O fato de que o personagem Harry Potter nunca esteve tão carismático também ajuda: ele tem características de um típico herói (coragem, determinação, lealdade), mas também sofre de timidez em relação a garotas e apresenta alguns traços de adolescentes típicos (ele é por vezes preguiçoso, desleixado e até fica convencido em certo momento com toda a hype de “o escolhido”). Tais traços aparecem sempre sutis, o que impede o personagem de soar arrogante como em muitos filmes protagonizados por adolescentes. Danniel Radcliffe, assim como o restante do elenco jovem, se mostra confortável em seu papel, convencendo tanto do ponto de vista emocional quanto cômico. O elenco britânico veterano segue igualmente bem.
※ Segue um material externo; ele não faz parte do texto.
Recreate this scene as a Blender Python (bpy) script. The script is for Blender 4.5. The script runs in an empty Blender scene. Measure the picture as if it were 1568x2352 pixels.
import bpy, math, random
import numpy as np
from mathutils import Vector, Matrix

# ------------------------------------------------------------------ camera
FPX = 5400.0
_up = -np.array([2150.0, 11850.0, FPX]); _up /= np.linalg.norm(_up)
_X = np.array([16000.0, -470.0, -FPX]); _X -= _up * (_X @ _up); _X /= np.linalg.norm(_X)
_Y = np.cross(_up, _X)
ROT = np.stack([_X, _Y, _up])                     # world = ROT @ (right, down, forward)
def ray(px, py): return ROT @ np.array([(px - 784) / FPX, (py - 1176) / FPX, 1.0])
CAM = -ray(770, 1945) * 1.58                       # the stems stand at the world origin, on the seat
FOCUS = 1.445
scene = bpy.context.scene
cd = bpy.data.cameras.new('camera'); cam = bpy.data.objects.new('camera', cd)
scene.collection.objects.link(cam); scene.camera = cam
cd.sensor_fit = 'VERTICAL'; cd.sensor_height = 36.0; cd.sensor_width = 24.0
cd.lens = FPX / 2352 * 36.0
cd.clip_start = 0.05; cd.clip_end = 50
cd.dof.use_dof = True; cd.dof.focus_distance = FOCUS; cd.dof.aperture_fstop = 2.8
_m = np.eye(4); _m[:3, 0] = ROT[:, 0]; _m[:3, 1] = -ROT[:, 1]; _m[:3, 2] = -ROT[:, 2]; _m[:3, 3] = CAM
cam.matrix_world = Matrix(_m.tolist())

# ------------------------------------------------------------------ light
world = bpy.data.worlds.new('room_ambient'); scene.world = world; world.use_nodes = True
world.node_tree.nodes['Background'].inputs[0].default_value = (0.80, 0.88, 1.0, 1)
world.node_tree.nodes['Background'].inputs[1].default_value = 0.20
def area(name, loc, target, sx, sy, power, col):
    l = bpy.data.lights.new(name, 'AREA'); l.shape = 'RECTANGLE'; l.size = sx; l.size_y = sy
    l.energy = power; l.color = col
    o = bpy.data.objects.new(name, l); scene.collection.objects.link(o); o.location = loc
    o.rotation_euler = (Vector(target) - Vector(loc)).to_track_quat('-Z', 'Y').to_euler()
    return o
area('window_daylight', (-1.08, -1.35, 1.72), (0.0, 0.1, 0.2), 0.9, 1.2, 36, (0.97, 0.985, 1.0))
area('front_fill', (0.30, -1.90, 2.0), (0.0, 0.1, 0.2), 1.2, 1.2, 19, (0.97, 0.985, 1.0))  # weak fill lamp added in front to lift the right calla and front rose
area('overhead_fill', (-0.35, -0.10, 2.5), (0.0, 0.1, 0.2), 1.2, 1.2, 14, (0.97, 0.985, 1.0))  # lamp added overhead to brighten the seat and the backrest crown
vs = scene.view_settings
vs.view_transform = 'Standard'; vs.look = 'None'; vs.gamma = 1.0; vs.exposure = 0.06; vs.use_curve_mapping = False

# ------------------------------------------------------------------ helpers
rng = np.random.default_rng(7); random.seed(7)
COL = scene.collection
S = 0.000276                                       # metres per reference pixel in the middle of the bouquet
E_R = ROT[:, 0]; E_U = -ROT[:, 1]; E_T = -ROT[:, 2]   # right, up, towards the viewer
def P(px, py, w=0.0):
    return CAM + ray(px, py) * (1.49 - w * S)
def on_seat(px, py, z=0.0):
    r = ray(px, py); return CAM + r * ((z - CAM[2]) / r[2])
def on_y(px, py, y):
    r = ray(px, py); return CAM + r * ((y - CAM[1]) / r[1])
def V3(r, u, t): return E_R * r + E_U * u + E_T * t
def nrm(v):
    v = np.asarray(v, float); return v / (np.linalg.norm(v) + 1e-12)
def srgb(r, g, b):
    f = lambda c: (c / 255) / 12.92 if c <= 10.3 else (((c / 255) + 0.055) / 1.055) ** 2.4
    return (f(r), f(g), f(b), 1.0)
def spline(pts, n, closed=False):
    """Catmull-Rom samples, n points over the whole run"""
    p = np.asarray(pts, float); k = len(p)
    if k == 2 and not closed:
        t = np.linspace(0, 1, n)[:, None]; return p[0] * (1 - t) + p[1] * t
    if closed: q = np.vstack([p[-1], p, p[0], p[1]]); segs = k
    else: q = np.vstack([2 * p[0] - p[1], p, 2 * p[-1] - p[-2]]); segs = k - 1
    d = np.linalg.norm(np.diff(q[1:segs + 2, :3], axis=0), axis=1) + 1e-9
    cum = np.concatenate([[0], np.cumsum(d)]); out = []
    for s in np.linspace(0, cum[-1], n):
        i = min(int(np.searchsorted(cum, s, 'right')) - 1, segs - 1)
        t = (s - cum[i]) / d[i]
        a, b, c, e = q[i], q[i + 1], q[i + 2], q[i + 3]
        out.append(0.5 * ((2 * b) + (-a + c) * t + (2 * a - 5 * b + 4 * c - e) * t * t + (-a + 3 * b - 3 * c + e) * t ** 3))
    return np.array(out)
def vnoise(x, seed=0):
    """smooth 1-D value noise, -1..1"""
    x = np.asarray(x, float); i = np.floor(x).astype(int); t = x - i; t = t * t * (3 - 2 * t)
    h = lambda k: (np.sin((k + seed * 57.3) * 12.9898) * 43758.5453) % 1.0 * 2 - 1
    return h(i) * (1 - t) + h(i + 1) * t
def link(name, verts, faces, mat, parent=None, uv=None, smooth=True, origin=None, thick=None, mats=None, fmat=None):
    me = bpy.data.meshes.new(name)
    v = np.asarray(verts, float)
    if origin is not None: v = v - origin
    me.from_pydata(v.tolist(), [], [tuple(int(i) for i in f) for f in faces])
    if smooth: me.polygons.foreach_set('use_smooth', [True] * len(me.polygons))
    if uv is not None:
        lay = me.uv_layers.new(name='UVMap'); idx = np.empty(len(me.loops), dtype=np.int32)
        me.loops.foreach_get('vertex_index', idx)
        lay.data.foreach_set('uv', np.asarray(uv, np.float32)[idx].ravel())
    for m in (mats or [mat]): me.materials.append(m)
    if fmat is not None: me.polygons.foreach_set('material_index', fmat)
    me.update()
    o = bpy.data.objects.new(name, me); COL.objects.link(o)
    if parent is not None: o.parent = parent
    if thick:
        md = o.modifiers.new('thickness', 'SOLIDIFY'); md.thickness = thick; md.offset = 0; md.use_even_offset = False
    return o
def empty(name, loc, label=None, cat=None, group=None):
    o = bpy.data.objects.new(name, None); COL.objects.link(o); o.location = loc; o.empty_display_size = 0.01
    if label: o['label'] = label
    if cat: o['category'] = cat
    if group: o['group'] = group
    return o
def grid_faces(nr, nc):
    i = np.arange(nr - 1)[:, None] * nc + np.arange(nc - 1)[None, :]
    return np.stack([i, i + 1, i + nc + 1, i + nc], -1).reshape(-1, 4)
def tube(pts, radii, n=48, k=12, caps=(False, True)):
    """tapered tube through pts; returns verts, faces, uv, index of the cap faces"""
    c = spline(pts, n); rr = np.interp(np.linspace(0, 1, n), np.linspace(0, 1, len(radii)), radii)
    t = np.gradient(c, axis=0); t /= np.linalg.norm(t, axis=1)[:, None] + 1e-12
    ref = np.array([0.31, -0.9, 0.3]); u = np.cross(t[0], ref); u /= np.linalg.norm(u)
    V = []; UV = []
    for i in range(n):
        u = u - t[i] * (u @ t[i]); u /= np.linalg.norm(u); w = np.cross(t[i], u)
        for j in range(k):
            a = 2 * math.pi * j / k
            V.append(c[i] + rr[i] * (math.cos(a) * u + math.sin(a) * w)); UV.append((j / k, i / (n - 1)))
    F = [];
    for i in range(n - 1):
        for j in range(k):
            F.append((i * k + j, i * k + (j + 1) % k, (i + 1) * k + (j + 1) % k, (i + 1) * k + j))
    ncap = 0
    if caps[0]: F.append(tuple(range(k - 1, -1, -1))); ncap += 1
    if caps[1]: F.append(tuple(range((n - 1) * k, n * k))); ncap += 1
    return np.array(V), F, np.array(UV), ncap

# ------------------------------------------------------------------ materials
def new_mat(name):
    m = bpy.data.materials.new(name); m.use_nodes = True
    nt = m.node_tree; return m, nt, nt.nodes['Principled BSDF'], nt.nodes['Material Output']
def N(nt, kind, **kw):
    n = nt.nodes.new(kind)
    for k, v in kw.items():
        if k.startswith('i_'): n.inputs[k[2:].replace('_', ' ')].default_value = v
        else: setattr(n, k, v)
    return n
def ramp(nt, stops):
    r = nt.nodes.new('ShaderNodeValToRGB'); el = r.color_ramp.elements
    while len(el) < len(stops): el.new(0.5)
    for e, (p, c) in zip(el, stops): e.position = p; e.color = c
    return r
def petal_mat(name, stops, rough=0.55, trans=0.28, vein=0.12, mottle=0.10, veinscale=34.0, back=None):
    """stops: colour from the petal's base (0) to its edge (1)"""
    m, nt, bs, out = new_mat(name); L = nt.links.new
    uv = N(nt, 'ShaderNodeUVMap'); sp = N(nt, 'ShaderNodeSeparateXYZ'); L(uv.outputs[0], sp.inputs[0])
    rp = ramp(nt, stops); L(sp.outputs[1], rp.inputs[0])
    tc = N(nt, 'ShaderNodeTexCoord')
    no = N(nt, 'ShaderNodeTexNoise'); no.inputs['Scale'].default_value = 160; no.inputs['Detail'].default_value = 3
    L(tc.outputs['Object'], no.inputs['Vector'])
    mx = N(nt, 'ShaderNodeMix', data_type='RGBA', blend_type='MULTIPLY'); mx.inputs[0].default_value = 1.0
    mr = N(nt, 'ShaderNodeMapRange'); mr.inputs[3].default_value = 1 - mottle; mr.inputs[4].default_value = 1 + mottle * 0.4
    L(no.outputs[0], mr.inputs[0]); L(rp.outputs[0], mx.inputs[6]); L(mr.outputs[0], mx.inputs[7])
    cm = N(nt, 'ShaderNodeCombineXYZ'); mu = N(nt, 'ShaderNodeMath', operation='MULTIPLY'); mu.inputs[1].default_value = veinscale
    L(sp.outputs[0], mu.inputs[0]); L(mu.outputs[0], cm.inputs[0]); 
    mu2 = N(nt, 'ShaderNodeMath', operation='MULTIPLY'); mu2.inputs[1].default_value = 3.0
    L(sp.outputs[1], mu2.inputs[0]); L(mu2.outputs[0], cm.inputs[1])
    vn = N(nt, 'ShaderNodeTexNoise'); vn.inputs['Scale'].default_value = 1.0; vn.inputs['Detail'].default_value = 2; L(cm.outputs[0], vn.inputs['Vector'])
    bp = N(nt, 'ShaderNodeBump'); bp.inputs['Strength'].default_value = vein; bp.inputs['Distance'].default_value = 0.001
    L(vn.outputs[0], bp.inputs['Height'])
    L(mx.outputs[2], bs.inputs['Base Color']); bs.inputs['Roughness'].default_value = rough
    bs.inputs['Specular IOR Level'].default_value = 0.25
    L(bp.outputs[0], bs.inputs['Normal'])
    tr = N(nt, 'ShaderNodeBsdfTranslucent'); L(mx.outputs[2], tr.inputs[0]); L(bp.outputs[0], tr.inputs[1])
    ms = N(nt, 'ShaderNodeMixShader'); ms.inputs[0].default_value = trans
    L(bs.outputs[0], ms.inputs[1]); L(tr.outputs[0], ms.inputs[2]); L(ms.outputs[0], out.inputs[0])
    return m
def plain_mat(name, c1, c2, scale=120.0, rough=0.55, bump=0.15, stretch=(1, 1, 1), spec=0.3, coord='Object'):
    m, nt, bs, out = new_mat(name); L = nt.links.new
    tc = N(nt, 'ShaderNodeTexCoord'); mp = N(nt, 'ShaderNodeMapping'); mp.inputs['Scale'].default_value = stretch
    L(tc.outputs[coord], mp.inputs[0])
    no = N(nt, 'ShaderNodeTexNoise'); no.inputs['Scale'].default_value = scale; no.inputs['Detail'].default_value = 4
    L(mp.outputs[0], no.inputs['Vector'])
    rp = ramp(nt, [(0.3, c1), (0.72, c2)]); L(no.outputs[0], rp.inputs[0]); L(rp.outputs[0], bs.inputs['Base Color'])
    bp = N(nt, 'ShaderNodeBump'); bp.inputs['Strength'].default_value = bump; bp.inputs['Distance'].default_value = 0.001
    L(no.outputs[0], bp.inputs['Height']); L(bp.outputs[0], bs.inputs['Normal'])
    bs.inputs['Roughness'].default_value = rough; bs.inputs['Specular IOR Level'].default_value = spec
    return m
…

Mas o grande destaque do filme, tanto em relação ao personagem quanto em relação á atuação, é Jim Broadbent. Com uma forte presença em cena, ele consegue transmitir a enorme culpa sentida por seu personagem, que surge contraposta com a nostalgia de seus tempos de professor e de seus alunos (sua pequena coleção de joias). Além disso, consegue fazer rir e chorar em um curto espaço de tempo, com um monólogo que começa divertido, mas que aos poucos se torna particularmente tocante.
A trama está mais madura, os personagens estão mais maduros, os temas estão mais maduros. Mas ainda há no filme um pouco da magia alegre dos primeiros filmes, não só pela comédia, mas por certas cenas que resgatam a inocência de outrora: a loja de Fred e Jorge, a reconstrução da casa de Slughorn e a simples aparição de um sapo de chocolate no Expresso Hogwarts enquanto ao fundo toca Hedwig’s Theme, por exemplo. São momentos de felicidade e descontração necessários para aliviar o sofrimento de um mundo que se torna mais hostil e desagradável a cada dia.